WHAT THE EXERCISE ASKS
Check every line below for the string "from", and copy the lines that contain it.

COLLECTED MATERIAL

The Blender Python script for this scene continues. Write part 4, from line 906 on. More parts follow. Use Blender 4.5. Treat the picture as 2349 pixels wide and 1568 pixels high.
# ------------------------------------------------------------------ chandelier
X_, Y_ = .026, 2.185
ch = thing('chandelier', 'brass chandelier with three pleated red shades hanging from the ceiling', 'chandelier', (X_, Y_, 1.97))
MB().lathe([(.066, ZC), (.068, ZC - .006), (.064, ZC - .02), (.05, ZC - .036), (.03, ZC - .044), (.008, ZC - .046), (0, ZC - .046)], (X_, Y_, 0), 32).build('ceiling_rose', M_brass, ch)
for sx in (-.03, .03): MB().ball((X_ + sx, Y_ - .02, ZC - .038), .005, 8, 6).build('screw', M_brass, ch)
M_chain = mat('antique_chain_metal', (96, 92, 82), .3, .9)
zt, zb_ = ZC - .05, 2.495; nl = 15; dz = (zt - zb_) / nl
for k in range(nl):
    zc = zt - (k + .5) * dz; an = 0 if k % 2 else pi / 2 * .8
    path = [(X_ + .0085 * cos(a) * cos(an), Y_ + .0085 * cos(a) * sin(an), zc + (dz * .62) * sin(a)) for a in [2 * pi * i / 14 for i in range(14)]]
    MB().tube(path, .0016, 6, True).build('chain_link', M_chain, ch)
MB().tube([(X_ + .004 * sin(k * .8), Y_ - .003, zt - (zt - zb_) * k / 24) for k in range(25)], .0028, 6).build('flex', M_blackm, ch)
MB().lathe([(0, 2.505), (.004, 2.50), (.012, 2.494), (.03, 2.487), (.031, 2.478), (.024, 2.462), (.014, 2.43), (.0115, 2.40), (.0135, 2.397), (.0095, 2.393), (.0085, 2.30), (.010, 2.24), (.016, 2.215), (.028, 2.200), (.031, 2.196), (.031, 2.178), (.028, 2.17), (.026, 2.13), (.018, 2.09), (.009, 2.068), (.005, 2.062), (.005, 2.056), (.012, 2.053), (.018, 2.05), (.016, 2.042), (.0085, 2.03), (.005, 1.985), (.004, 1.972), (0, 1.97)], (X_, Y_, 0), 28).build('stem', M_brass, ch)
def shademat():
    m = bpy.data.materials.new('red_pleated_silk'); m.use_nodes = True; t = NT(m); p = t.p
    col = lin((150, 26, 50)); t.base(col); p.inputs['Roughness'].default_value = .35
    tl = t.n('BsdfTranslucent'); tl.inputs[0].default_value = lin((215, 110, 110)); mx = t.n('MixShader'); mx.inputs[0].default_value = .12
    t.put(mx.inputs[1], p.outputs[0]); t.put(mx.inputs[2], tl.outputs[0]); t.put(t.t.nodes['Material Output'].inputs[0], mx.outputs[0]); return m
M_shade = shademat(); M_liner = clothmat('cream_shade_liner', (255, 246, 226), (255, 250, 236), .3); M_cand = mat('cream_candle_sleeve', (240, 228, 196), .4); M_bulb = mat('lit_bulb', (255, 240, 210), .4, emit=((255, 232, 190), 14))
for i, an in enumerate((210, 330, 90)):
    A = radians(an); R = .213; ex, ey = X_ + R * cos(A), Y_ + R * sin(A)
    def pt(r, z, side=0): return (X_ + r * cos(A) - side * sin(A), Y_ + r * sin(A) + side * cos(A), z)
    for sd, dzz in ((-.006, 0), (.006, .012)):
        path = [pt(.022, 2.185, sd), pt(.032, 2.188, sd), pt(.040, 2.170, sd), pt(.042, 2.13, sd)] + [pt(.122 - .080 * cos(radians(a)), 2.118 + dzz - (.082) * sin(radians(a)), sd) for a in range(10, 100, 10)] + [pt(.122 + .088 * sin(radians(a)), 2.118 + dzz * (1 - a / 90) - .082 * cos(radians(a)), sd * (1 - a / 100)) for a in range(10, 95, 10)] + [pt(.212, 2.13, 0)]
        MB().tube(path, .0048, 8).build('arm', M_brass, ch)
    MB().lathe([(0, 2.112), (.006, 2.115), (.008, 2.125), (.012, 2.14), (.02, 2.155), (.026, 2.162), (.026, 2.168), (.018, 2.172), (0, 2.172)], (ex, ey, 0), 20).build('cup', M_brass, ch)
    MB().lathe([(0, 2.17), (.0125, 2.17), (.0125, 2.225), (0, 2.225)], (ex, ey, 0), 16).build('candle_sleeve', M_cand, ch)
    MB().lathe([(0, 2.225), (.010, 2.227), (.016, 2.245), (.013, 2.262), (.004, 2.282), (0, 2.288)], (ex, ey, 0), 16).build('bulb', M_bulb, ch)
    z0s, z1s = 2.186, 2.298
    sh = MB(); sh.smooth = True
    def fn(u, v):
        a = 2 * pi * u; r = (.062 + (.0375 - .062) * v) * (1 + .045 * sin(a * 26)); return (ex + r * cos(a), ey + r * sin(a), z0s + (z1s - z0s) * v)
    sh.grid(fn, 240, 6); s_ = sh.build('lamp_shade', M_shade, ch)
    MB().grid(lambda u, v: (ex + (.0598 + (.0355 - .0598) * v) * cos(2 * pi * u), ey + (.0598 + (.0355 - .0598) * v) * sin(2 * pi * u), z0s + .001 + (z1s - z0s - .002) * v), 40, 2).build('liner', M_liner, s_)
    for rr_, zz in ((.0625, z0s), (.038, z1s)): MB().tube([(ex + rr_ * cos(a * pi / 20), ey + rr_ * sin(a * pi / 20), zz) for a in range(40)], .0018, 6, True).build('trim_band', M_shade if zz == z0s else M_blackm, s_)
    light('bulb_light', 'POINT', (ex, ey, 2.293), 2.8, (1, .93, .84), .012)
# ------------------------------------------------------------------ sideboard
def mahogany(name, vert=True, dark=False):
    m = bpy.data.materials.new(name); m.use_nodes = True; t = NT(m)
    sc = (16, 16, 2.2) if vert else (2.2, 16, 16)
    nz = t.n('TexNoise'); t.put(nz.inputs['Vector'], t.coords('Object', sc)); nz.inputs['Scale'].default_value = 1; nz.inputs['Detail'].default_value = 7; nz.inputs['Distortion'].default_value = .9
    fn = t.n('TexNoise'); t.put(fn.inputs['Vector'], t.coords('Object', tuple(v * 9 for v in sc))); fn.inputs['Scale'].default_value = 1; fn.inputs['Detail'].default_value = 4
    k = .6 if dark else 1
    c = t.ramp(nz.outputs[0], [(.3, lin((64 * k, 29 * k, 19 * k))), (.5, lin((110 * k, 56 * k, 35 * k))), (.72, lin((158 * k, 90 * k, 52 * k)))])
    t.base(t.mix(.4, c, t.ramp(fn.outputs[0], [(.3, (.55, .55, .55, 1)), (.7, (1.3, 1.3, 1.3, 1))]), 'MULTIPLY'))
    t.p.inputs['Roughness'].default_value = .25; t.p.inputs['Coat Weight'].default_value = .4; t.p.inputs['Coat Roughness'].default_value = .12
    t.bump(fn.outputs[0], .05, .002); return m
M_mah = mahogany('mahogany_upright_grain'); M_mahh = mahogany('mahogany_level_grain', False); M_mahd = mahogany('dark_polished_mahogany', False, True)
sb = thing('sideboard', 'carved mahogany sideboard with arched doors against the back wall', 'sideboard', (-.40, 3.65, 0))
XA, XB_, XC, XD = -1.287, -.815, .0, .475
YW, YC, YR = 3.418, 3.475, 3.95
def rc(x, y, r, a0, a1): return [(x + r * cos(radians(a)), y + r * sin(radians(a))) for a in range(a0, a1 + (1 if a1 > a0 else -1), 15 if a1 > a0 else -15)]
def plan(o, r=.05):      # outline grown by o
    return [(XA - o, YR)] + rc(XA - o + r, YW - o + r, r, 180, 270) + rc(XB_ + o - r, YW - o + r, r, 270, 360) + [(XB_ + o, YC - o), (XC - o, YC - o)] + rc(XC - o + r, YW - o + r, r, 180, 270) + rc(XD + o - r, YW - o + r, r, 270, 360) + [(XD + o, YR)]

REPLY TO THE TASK
The Blender Python script for this scene continues. Write part 4, from line 906 on. More parts follow. Use Blender 4.5. Treat the picture as 2349 pixels wide and 1568 pixels high.
ch = thing('chandelier', 'brass chandelier with three pleated red shades hanging from the ceiling', 'chandelier', (X_, Y_, 1.97))